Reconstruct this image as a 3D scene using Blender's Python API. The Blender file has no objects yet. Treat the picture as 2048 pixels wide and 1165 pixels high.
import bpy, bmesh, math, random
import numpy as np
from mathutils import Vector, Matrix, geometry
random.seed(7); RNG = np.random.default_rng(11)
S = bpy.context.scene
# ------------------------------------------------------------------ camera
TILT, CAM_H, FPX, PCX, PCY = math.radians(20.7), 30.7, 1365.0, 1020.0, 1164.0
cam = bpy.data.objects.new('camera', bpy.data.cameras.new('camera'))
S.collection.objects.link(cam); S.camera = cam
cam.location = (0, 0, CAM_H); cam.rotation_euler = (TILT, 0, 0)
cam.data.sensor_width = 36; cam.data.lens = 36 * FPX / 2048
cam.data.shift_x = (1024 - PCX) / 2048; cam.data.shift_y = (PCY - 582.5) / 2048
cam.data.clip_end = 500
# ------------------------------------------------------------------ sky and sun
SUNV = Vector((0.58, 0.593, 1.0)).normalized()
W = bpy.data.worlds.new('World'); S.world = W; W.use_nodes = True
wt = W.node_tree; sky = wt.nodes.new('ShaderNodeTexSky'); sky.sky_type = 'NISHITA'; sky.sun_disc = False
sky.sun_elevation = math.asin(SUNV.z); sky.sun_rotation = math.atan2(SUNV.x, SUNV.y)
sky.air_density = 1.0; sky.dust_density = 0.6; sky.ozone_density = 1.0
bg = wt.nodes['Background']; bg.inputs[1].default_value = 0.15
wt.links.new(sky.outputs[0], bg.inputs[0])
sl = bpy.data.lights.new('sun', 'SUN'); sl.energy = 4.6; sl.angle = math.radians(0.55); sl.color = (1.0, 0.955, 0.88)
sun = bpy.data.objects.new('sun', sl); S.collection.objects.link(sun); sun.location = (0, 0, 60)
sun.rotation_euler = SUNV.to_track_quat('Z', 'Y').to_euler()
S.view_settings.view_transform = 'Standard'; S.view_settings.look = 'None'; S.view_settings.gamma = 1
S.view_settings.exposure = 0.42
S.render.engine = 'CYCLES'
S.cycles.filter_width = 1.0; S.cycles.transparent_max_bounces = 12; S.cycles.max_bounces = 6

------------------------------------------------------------

# [PROBLEM STATEMENT]
Without changing a word, restate the whole listing.

# [EXERCISE OUTPUT]
Reconstruct this image as a 3D scene using Blender's Python API. The Blender file has no objects yet. Treat the picture as 2048 pixels wide and 1165 pixels high.
import bpy, bmesh, math, random
import numpy as np
from mathutils import Vector, Matrix, geometry
random.seed(7); RNG = np.random.default_rng(11)
S = bpy.context.scene
# ------------------------------------------------------------------ camera
TILT, CAM_H, FPX, PCX, PCY = math.radians(20.7), 30.7, 1365.0, 1020.0, 1164.0
cam = bpy.data.objects.new('camera', bpy.data.cameras.new('camera'))
S.collection.objects.link(cam); S.camera = cam
cam.location = (0, 0, CAM_H); cam.rotation_euler = (TILT, 0, 0)
cam.data.sensor_width = 36; cam.data.lens = 36 * FPX / 2048
cam.data.shift_x = (1024 - PCX) / 2048; cam.data.shift_y = (PCY - 582.5) / 2048
cam.data.clip_end = 500
# ------------------------------------------------------------------ sky and sun
SUNV = Vector((0.58, 0.593, 1.0)).normalized()
W = bpy.data.worlds.new('World'); S.world = W; W.use_nodes = True
wt = W.node_tree; sky = wt.nodes.new('ShaderNodeTexSky'); sky.sky_type = 'NISHITA'; sky.sun_disc = False
sky.sun_elevation = math.asin(SUNV.z); sky.sun_rotation = math.atan2(SUNV.x, SUNV.y)
sky.air_density = 1.0; sky.dust_density = 0.6; sky.ozone_density = 1.0
bg = wt.nodes['Background']; bg.inputs[1].default_value = 0.15
wt.links.new(sky.outputs[0], bg.inputs[0])
sl = bpy.data.lights.new('sun', 'SUN'); sl.energy = 4.6; sl.angle = math.radians(0.55); sl.color = (1.0, 0.955, 0.88)
sun = bpy.data.objects.new('sun', sl); S.collection.objects.link(sun); sun.location = (0, 0, 60)
sun.rotation_euler = SUNV.to_track_quat('Z', 'Y').to_euler()
S.view_settings.view_transform = 'Standard'; S.view_settings.look = 'None'; S.view_settings.gamma = 1
S.view_settings.exposure = 0.42
S.render.engine = 'CYCLES'
S.cycles.filter_width = 1.0; S.cycles.transparent_max_bounces = 12; S.cycles.max_bounces = 6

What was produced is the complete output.